We are also examining many options to determine the most useful tools and appropriate processes for each damage level. We have tried rollers and brushes to smooth the filling material, or, not even using them but putting a transparent sheet into the hole to pour down the putty. We need to cooperate with EVA team staff in developing the repair process to test the various tools and methods in a weightless environment and verify that we can use them in space.
Tools being tested for the TPS repair. Some of them were purchased in hardware stores. |
Moreover, we need to find a device that enables a good foothold on the Shuttle for holding on in space. One option is to get on an edge of the robotic arm, and there needs to be a strong partnership between the EVA crew member and the crew member who manipulates the robotic arm.

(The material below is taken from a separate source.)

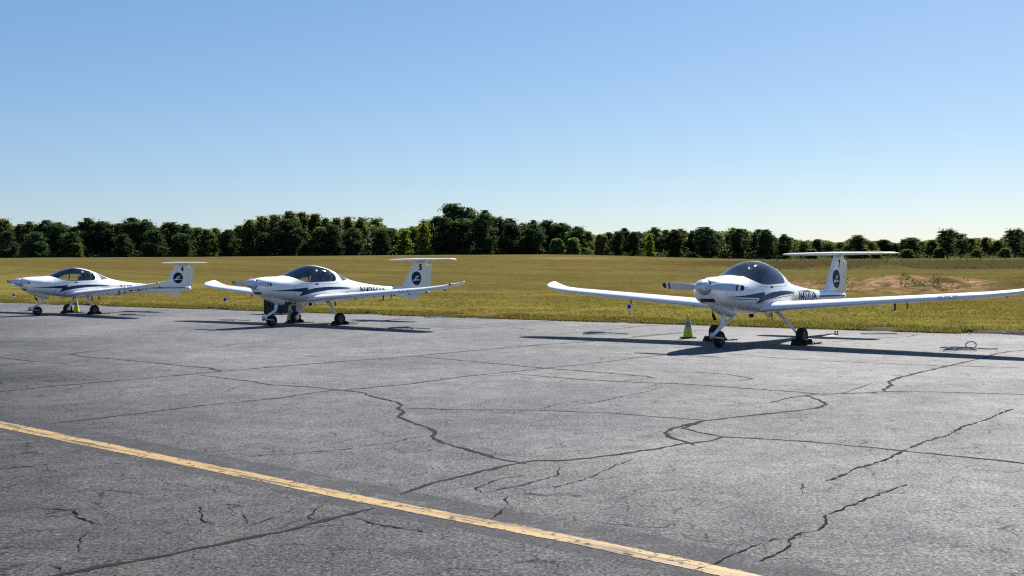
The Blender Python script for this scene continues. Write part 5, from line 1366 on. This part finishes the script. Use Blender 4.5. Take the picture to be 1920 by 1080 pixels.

You can see it's a big challenge. Even though it looks easy to repair things on Earth, we need to see space repair from various perspectives.
On-orbit Inspection
Space Shuttle docking with the ISS. The Shuttle will make a three-sixty and be inspected 600 feet away from the ISS. |
The development of On-orbit Shuttle inspection is as important as the development of TPS repair methods. There are two potential techniques under consideration. One is to attach a camera and a laser sensor on the edge of the Shuttle's robotic arm boom to inspect the entire vehicle. The other is to rotate the Shuttle in order to see every side of the vehicle before docking so that we can take pictures of the tiles from the ISS. The pictures will then be sent to the ground for damage inspection. We call this maneuver a "Rendezvous Pitch Maneuver." I have been receiving training for this maneuver with other STS-114 members. The picture on the right shows the training using a Space Shuttle Rendezvous-Docking Simulator or a Space Shuttle Engineering Simulator Dome, the mockup of the Shuttle's flight deck. By projecting the actual view seen from the flight deck during the spaceflight, it feels as if you are in orbit, manipulating the Shuttle.
Receiving training on the Space Shuttle Rendezvous-Docking Simulator. I support the commander and the pilot by giving them important information such as the Shuttle's position and attitude. |
In the Rendezvous Pitch Maneuver, we control the Shuttle to make a three-sixty at a point 600 feet away from the ISS. We slowly lift the nose at the rate of one degree per second from where we first see the ISS until we finally see the Earth. In the Rendezvous Pitch Maneuver, the commander and the pilot take charge of the controls and Astronaut Robinson and I assist them. Although it's a difficult maneuver, it's not a new technique, so I'm sure we can do it successfully on orbit by working together and repeated training.
The recommendations in the CAIB report clearly showed us what to do in the days to come. Following those recommendations, NASA made the Implementation Plan that specifically indicated our goals.
LF1 crew |
Since I became a member of the first flight team after the accident, I certainly feel some pressure. However I'm thankful at the same time to be assigned to take part in such a challenging mission aiming for the Shuttle's safer flight. As the launch schedule becomes clearer, we will certainly become more enthusiastic about accomplishing the mission. I'd like to continue my efforts to achieve the Shuttle's successful return to fight, resume the ISS assembly, and contribute to future human space flights.